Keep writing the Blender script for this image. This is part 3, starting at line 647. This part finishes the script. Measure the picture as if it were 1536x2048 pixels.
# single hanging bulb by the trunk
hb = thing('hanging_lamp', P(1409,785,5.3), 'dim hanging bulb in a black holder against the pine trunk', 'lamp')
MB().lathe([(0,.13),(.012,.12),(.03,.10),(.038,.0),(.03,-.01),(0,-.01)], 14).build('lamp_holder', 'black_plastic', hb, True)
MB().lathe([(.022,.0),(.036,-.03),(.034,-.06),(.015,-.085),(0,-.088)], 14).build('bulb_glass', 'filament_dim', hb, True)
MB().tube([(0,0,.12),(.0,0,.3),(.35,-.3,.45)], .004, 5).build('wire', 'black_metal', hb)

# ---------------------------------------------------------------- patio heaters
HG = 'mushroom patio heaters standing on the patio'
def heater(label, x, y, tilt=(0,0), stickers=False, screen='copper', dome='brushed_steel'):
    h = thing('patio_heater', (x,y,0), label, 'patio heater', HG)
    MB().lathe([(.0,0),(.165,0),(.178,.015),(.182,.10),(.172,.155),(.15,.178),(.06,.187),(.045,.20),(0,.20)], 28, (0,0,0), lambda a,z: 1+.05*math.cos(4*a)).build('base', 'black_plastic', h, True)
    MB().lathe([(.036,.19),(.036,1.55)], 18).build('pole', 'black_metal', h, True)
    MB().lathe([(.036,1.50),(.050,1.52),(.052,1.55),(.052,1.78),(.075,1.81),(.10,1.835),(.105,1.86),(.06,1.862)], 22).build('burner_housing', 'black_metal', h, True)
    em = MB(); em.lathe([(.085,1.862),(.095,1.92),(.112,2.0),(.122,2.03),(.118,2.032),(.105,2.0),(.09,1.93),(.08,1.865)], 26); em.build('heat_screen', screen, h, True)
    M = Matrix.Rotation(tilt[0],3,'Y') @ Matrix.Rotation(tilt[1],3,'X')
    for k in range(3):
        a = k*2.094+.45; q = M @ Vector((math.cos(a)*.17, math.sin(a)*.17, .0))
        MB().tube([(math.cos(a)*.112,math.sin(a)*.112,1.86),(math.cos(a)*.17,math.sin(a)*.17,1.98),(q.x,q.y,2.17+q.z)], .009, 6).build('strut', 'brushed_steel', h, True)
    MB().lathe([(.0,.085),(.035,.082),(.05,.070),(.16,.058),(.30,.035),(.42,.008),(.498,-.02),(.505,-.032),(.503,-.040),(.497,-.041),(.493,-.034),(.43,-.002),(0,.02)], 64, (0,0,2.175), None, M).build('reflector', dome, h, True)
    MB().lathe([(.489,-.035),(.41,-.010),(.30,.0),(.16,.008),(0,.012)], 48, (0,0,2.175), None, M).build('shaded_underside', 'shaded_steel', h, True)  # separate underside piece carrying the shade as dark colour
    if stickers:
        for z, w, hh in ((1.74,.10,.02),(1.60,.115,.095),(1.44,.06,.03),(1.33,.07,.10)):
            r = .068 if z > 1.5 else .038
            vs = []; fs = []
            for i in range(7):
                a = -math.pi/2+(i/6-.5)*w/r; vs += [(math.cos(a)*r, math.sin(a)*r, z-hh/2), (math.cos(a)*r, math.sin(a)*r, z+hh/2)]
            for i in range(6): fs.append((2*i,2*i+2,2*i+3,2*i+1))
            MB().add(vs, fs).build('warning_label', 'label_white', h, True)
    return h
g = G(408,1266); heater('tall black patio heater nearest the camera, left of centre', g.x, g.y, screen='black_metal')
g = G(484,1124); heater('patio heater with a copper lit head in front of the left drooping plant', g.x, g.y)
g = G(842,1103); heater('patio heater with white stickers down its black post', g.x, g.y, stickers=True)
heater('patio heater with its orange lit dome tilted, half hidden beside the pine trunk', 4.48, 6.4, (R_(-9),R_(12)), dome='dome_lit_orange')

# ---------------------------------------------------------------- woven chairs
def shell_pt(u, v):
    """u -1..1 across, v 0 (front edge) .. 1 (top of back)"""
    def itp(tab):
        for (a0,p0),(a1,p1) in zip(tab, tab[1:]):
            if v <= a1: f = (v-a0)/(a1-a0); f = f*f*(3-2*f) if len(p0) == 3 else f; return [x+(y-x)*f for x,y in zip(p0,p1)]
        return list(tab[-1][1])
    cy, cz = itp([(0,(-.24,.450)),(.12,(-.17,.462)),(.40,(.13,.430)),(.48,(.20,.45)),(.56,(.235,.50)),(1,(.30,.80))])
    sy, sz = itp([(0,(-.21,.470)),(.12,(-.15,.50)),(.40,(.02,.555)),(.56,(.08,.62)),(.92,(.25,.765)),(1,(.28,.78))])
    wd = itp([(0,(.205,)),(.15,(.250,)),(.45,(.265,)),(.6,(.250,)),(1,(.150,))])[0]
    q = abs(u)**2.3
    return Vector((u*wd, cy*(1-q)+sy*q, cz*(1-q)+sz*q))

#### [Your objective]
Reproduce the data in its entirety, matching each character.

#### [Answer in full]
Keep writing the Blender script for this image. This is part 3, starting at line 647. This part finishes the script. Measure the picture as if it were 1536x2048 pixels.
# single hanging bulb by the trunk
hb = thing('hanging_lamp', P(1409,785,5.3), 'dim hanging bulb in a black holder against the pine trunk', 'lamp')
MB().lathe([(0,.13),(.012,.12),(.03,.10),(.038,.0),(.03,-.01),(0,-.01)], 14).build('lamp_holder', 'black_plastic', hb, True)
MB().lathe([(.022,.0),(.036,-.03),(.034,-.06),(.015,-.085),(0,-.088)], 14).build('bulb_glass', 'filament_dim', hb, True)
MB().tube([(0,0,.12),(.0,0,.3),(.35,-.3,.45)], .004, 5).build('wire', 'black_metal', hb)

# ---------------------------------------------------------------- patio heaters
HG = 'mushroom patio heaters standing on the patio'
def heater(label, x, y, tilt=(0,0), stickers=False, screen='copper', dome='brushed_steel'):
    h = thing('patio_heater', (x,y,0), label, 'patio heater', HG)
    MB().lathe([(.0,0),(.165,0),(.178,.015),(.182,.10),(.172,.155),(.15,.178),(.06,.187),(.045,.20),(0,.20)], 28, (0,0,0), lambda a,z: 1+.05*math.cos(4*a)).build('base', 'black_plastic', h, True)
    MB().lathe([(.036,.19),(.036,1.55)], 18).build('pole', 'black_metal', h, True)
    MB().lathe([(.036,1.50),(.050,1.52),(.052,1.55),(.052,1.78),(.075,1.81),(.10,1.835),(.105,1.86),(.06,1.862)], 22).build('burner_housing', 'black_metal', h, True)
    em = MB(); em.lathe([(.085,1.862),(.095,1.92),(.112,2.0),(.122,2.03),(.118,2.032),(.105,2.0),(.09,1.93),(.08,1.865)], 26); em.build('heat_screen', screen, h, True)
    M = Matrix.Rotation(tilt[0],3,'Y') @ Matrix.Rotation(tilt[1],3,'X')
    for k in range(3):
        a = k*2.094+.45; q = M @ Vector((math.cos(a)*.17, math.sin(a)*.17, .0))
        MB().tube([(math.cos(a)*.112,math.sin(a)*.112,1.86),(math.cos(a)*.17,math.sin(a)*.17,1.98),(q.x,q.y,2.17+q.z)], .009, 6).build('strut', 'brushed_steel', h, True)
    MB().lathe([(.0,.085),(.035,.082),(.05,.070),(.16,.058),(.30,.035),(.42,.008),(.498,-.02),(.505,-.032),(.503,-.040),(.497,-.041),(.493,-.034),(.43,-.002),(0,.02)], 64, (0,0,2.175), None, M).build('reflector', dome, h, True)
    MB().lathe([(.489,-.035),(.41,-.010),(.30,.0),(.16,.008),(0,.012)], 48, (0,0,2.175), None, M).build('shaded_underside', 'shaded_steel', h, True)  # separate underside piece carrying the shade as dark colour
    if stickers:
        for z, w, hh in ((1.74,.10,.02),(1.60,.115,.095),(1.44,.06,.03),(1.33,.07,.10)):
            r = .068 if z > 1.5 else .038
            vs = []; fs = []
            for i in range(7):
                a = -math.pi/2+(i/6-.5)*w/r; vs += [(math.cos(a)*r, math.sin(a)*r, z-hh/2), (math.cos(a)*r, math.sin(a)*r, z+hh/2)]
            for i in range(6): fs.append((2*i,2*i+2,2*i+3,2*i+1))
            MB().add(vs, fs).build('warning_label', 'label_white', h, True)
    return h
g = G(408,1266); heater('tall black patio heater nearest the camera, left of centre', g.x, g.y, screen='black_metal')
g = G(484,1124); heater('patio heater with a copper lit head in front of the left drooping plant', g.x, g.y)
g = G(842,1103); heater('patio heater with white stickers down its black post', g.x, g.y, stickers=True)
heater('patio heater with its orange lit dome tilted, half hidden beside the pine trunk', 4.48, 6.4, (R_(-9),R_(12)), dome='dome_lit_orange')

# ---------------------------------------------------------------- woven chairs
def shell_pt(u, v):
    """u -1..1 across, v 0 (front edge) .. 1 (top of back)"""
    def itp(tab):
        for (a0,p0),(a1,p1) in zip(tab, tab[1:]):
            if v <= a1: f = (v-a0)/(a1-a0); f = f*f*(3-2*f) if len(p0) == 3 else f; return [x+(y-x)*f for x,y in zip(p0,p1)]
        return list(tab[-1][1])
    cy, cz = itp([(0,(-.24,.450)),(.12,(-.17,.462)),(.40,(.13,.430)),(.48,(.20,.45)),(.56,(.235,.50)),(1,(.30,.80))])
    sy, sz = itp([(0,(-.21,.470)),(.12,(-.15,.50)),(.40,(.02,.555)),(.56,(.08,.62)),(.92,(.25,.765)),(1,(.28,.78))])
    wd = itp([(0,(.205,)),(.15,(.250,)),(.45,(.265,)),(.6,(.250,)),(1,(.150,))])[0]
    q = abs(u)**2.3
    return Vector((u*wd, cy*(1-q)+sy*q, cz*(1-q)+sz*q))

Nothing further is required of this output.